En fait, l’Histoire de 1890 est transmise à destination des spectateurices de 1927, au risque de nous en apprendre beaucoup plus sur ces derniers que sur Napoléon. Les costumes des hommes sont très fidèles aux peintures d’époque, et les effets spéciaux n’ont rien à envier aux digital effects du Napoléon de Ridley Scott. Ce sont les femmes qui trahissent l’âge du film. Objets de désir par nature, il faut bien qu’elles attirent les hommes-spectateurs pour qu’ils comprennent ce que les hommes-protagonistes leur trouvent ! Alors elles ont les cheveux courts, des robes à paillettes, un corps filiforme, et dansent le twist. Ce sont des “garçonnes” des années folles, comme le trahit si bien la scène de liesse qui suit la promotion de Napoléon. Les jeunes femmes découvrant leurs cuisses, riant sur des balançoires fleuries en buvant à excès, sont témoins des Roaring Twenties, pas de la période révolutionnaire. A cet égard, le besoin évident des troupes et du gouvernement en désordre d’un homme fort pour calmer les esprits, s’il ne nous dit rien du besoin des peuples qui ont plus ou moins accueilli Napoléon, est très au fait d’une époque où l’on pouvait encore croire à la puissance stabilisatrice d’un homme fort au pouvoir.
Napoléon apparaît en rétrospective comme une vision idéalisée de la figure du dictateur dont nous ne connaissons aujourd’hui que trop bien les tares.

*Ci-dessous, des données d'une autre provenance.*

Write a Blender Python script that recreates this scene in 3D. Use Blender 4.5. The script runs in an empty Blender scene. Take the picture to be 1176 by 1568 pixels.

Et cette connaissance, ne la devons-nous pas en partie à ces quelques biopics psychologiques de notre cru ? Il ne s’agit pas de glorifier en retour ce monument déterré et reconstruit avec amour, mais bien de voir comment il témoigne à sa manière d’une vision plus décomplexée de l’Histoire avec laquelle nous bataillons encore aujourd’hui.